Panel Paper: Career Pathways and Postsecondary Transitions in Washington State High Schools

Friday, November 8, 2019
Plaza Building: Lobby Level, Director's Row H (Sheraton Denver Downtown)

*Names in bold indicate Presenter

Dan Goldhaber1, Harry Holzer2, Zeyu Xu3 and James Cowan3, (1)University of Washington, (2)Georgetown University, (3)American Institutes for Research


Nationally, more than 95% of students take at least one career and technical education (CTE) course in high school, with significant proportions of low-achieving and special education students concentrating in one or more CTE programs. While recent studies have focused on the postsecondary outcomes of CTE students, particularly those in programs that intentionally span the postsecondary transition (Berger et al., 2013; Kemple & Willner, 2008), there is relatively less information about the academic and career pathways of traditional high school students. In this study, we describe the high school completion rates and postsecondary transitions of students taking CTE courses in high school using administrative data on two cohorts of high school students from Washington state. Using rich data that links high school CTE credits to students’ courses and programs of study while in college, we focus especially on the link between enrollment in high school CTE courses and continuation into specific vocational or academic programs in college.

We first assess the relationship between CTE courses and high school completion. We compare the progression of students with higher and lower CTE course loads using discrete time hazard models and controlling for students’ background (8th grade standardized test scores, student demographics, prior participation in special education programs). We further consider whether the association between CTE courseload and high school outcomes varies for two subgroups of students who have received significant prior attention in the literature: students enrolled in special education and students with weaker academic backgrounds (Dougherty & Lombardi, 2016; Lombardi et al., 2018).

We next explore how CTE students navigate the transition into academic and career pathways in college. We focus particular attention on “CTE concentrators.” Following Theobald et al. (2018) and Wagner et al. (2016), we define CTE concentrators as those students who complete at least four credits of CTE during high school (i.e., at least one CTE course each year on average). By this definition, CTE concentrators account for nearly 30% of the students in our sample. Following Holzer and Xu (2019), we classify postsecondary students based on their enrollment in traditional academic and vocational pathways. These pathways include six routes to an associate’s degree for students enrolled in community colleges (liberal arts/social sciences, STEM programs, general occupational programs, occupational business programs, occupational health programs, and applied STEM programs).
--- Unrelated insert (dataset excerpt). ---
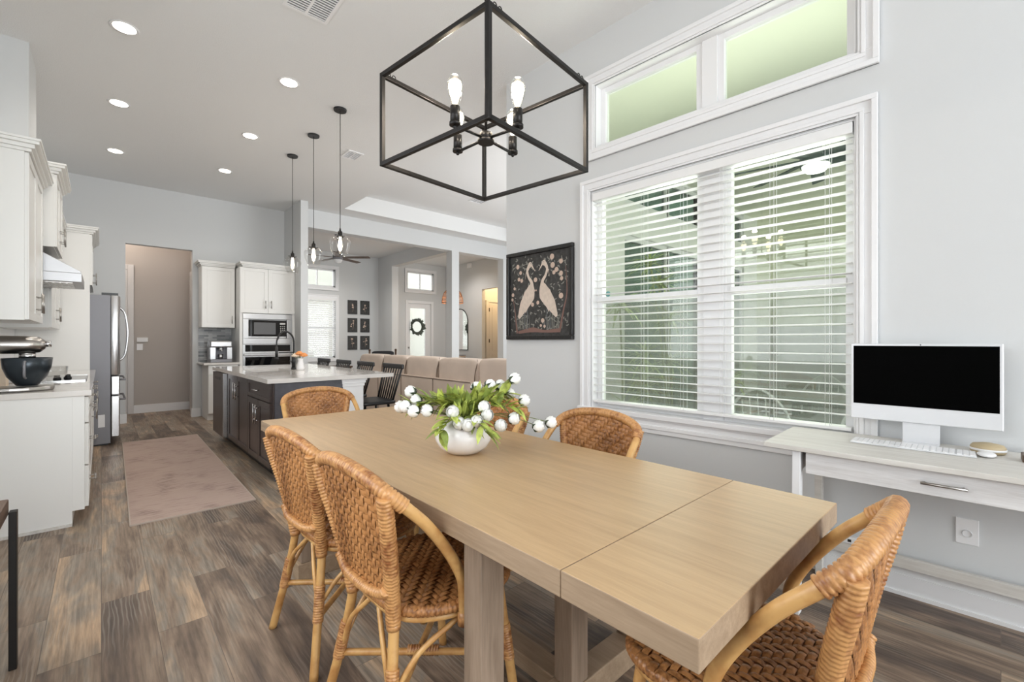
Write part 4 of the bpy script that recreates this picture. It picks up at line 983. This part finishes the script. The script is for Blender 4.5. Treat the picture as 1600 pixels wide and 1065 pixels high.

In Washington, the first two pathways typically lead to an academic associate’s degree and the option of transferring to a four-year institution. The last four pathways encompass a number of associate degree and certificate programs, including criminal justice, childcare, nursing, and applied business programs. We additionally include direct enrollment in a four-year institution (no postsecondary enrollment forms the base group). We first focus on the initial postsecondary enrollment decision and estimate multinomial logit models. We then follow students through the first two years of college and model the likelihood that students are enrolled in particular pathways in subsequent academic terms.